Let Me Go, Lover by Joan Weber

Song Year: 1954

If you're looking for a one-hit wonder about wanting nothing to do with love, consider adding Joan Weber's “Let Me Go, Lover” to your vintage music playlist. The lyrics depict the narrator asking her former lover to let her go after feeling overwhelmed with uncontrollable emotions.

The song topped Billboard's charts for four weeks. Many artists have recorded covers of this song, including Patti Page and Peggy Lee.

Since I Met You Baby by Ivory Joe Hunter

Song Year: 1956

Ivory Joe Hunter's “Since I Met You Baby” is a lovely R&B song perfect for setting the mood for any romantic occasion. The lyrics emphasize the narrator's feelings about how his life has improved after meeting the woman of his dreams, stating how she makes him happy and how he wants to be his best self for her. It ranked 12th on Billboard’s Hot 100.

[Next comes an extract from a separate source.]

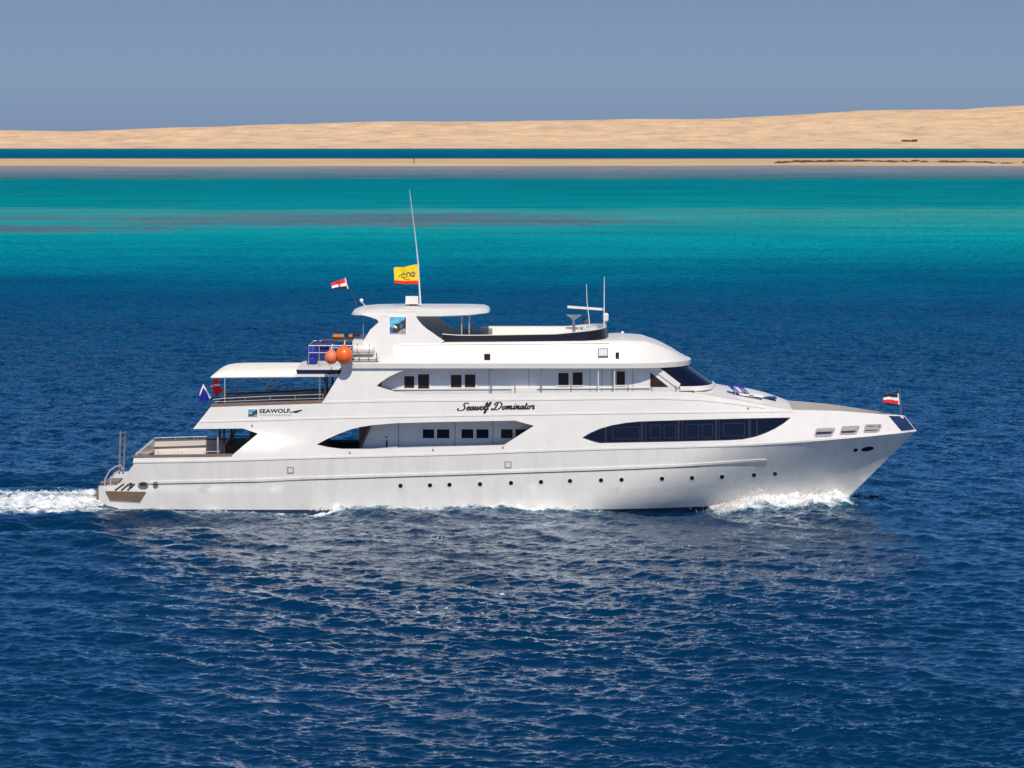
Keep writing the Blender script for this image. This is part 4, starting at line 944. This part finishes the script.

Here Comes Summer by Jerry Keller

Song Year: 1959

“Here Comes Summer” is a song about a young man waiting for summer to arrive so he can hang out with the girl he loves, eager to go steady. The song has an optimistic vibe, indicative of the joy people feel being with others at the end of the school year. The song ranked 14th in the Top 40 of Billboard's Hot 100 Chart for several months.

Since I Don’t Have You by The Skyliners

Song Year: 1958

Despite its uplifting instrumentation, The Skyliners‘ “Since I Don't Have You” is a bittersweet song about feeling hopeless about love. The narrator expresses how since his old love left him, his misery has grown. The piano and string accompaniment make the song sound extra timeless. The song peaked in the 12th position on Billboard's Hot 100 Chart.

Top One Hit Wonders Of The 50s, Final Thoughts

The 1950s were a monumental time for many rising stars in the music industry, and their top songs helped their legacies stand the test of time. We hope our list of the best one-hit wonders of the 50s resonates with your music tastes and helps you find new favorite songs.